Published Last updated This article is more than 2 years old.

Since its founding in 1842, Fabergé has been a favorite among the elites. A Fabergé egg—the brand’s trademark gem-laden spin on chocolate Easter eggs that became a favorite of Russian Tsar Alexander III—ranked among the most opulent gifts bestowed upon the world’s royalty, including those in India. In 1903, Maharaja Sir Pratab Singh Bahadur of Jammu & Kashmir commissioned a crystal stamp holder by Fabergé and in 1937, Maharaja Bikaner gifted an elaborate presentation box fashioned by the famed jeweler to Queen Mary of Britain.

The renowned Russian jeweler is showcasing its latest collections, including “exquisite jewelry, exceptional timepieces and iconic objet d’art,”  in India’s capital New Delhi and commercial hub Mumbai, the company announced. Fabergé chief executive Sean Gilbertson said that the company, which now operates under gems supplier Gemfields, is looking to “explore possibilities to set up business here.”

“With its penchant for colored-gemstones and its pursuit of superlative expressions of artistry, Fabergé strikes a deep chord with the customs and cultures of India,” Gilbertson said. “The rarity inherent in reflecting individual expressions of inspiration and style, echoes deeply cherished Indian traditions.”
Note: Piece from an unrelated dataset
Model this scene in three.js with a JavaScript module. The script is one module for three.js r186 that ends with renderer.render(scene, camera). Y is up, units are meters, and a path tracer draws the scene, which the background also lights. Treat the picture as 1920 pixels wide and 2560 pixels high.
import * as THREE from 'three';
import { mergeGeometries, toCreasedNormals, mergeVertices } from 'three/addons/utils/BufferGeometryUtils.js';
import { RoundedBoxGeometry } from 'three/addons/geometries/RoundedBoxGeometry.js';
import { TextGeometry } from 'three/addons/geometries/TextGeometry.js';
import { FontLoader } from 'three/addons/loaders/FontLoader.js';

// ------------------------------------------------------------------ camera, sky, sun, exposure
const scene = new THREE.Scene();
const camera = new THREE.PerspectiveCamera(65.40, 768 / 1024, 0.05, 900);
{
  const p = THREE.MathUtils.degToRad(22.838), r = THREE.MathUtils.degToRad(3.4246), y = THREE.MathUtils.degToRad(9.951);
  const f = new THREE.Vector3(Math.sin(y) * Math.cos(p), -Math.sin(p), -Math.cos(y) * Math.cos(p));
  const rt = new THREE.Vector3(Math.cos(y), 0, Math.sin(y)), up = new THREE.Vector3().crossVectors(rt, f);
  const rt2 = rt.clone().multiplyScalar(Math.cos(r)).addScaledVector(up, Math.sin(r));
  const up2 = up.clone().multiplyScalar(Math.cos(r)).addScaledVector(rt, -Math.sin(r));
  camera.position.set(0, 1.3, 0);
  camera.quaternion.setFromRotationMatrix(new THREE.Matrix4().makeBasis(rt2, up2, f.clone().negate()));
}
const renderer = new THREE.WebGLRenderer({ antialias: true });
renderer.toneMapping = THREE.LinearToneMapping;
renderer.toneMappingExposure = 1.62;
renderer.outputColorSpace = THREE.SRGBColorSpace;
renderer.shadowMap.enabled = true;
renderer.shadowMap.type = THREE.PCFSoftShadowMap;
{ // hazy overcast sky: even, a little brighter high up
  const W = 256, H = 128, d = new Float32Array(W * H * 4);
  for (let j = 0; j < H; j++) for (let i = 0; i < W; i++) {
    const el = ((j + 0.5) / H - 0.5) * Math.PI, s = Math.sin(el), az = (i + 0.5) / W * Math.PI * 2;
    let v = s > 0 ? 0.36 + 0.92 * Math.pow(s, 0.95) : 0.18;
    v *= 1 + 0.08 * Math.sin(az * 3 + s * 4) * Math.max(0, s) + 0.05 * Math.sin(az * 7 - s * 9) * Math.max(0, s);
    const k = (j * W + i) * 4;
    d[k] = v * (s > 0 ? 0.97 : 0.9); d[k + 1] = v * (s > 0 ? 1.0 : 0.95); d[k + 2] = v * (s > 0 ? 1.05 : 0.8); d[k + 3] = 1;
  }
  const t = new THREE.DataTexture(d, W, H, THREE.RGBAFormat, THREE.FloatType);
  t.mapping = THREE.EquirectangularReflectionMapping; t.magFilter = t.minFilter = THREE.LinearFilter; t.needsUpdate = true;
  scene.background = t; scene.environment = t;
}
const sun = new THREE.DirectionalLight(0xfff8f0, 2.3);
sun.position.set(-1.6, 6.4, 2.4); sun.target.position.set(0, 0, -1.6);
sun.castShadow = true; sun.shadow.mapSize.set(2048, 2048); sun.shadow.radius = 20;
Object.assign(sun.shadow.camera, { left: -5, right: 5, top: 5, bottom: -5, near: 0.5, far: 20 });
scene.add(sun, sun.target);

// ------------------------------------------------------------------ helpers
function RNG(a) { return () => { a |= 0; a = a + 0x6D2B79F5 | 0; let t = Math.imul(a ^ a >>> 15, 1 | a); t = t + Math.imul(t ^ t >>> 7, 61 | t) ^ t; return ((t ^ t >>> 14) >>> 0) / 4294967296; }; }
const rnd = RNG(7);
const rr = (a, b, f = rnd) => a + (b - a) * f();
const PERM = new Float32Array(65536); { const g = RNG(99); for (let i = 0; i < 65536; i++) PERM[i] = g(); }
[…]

India’s $18.5 billion luxury market is still at a nascent stage, but is expected to touch $50 billion by 2020, according to a 2016 report by the Confederation of Indian Industries and research agency Kantar IMRB. While outsize import duties translate into ridiculously high prices, deterring people from purchasing luxury goods in the country, younger urban Indians with higher disposable incomes are expected to start splurging on pricey watches and expensive handbags.

Still, Fabergé will likely face a series of challenges if it does end up selling its goods in India. Luxury retailers struggle to find the right real estate to match the calibre of their brands—there just aren’t enough malls dedicated to selling high-end goods. The booming fake luxury market also keeps buyers from purchasing genuine goods.

The country also recently wiped out 86% of its currency, adding to the woes of a domestic jewelry industry. De Beers, the world’s largest diamond supplier, reported a slowdown in business  due to demonetization.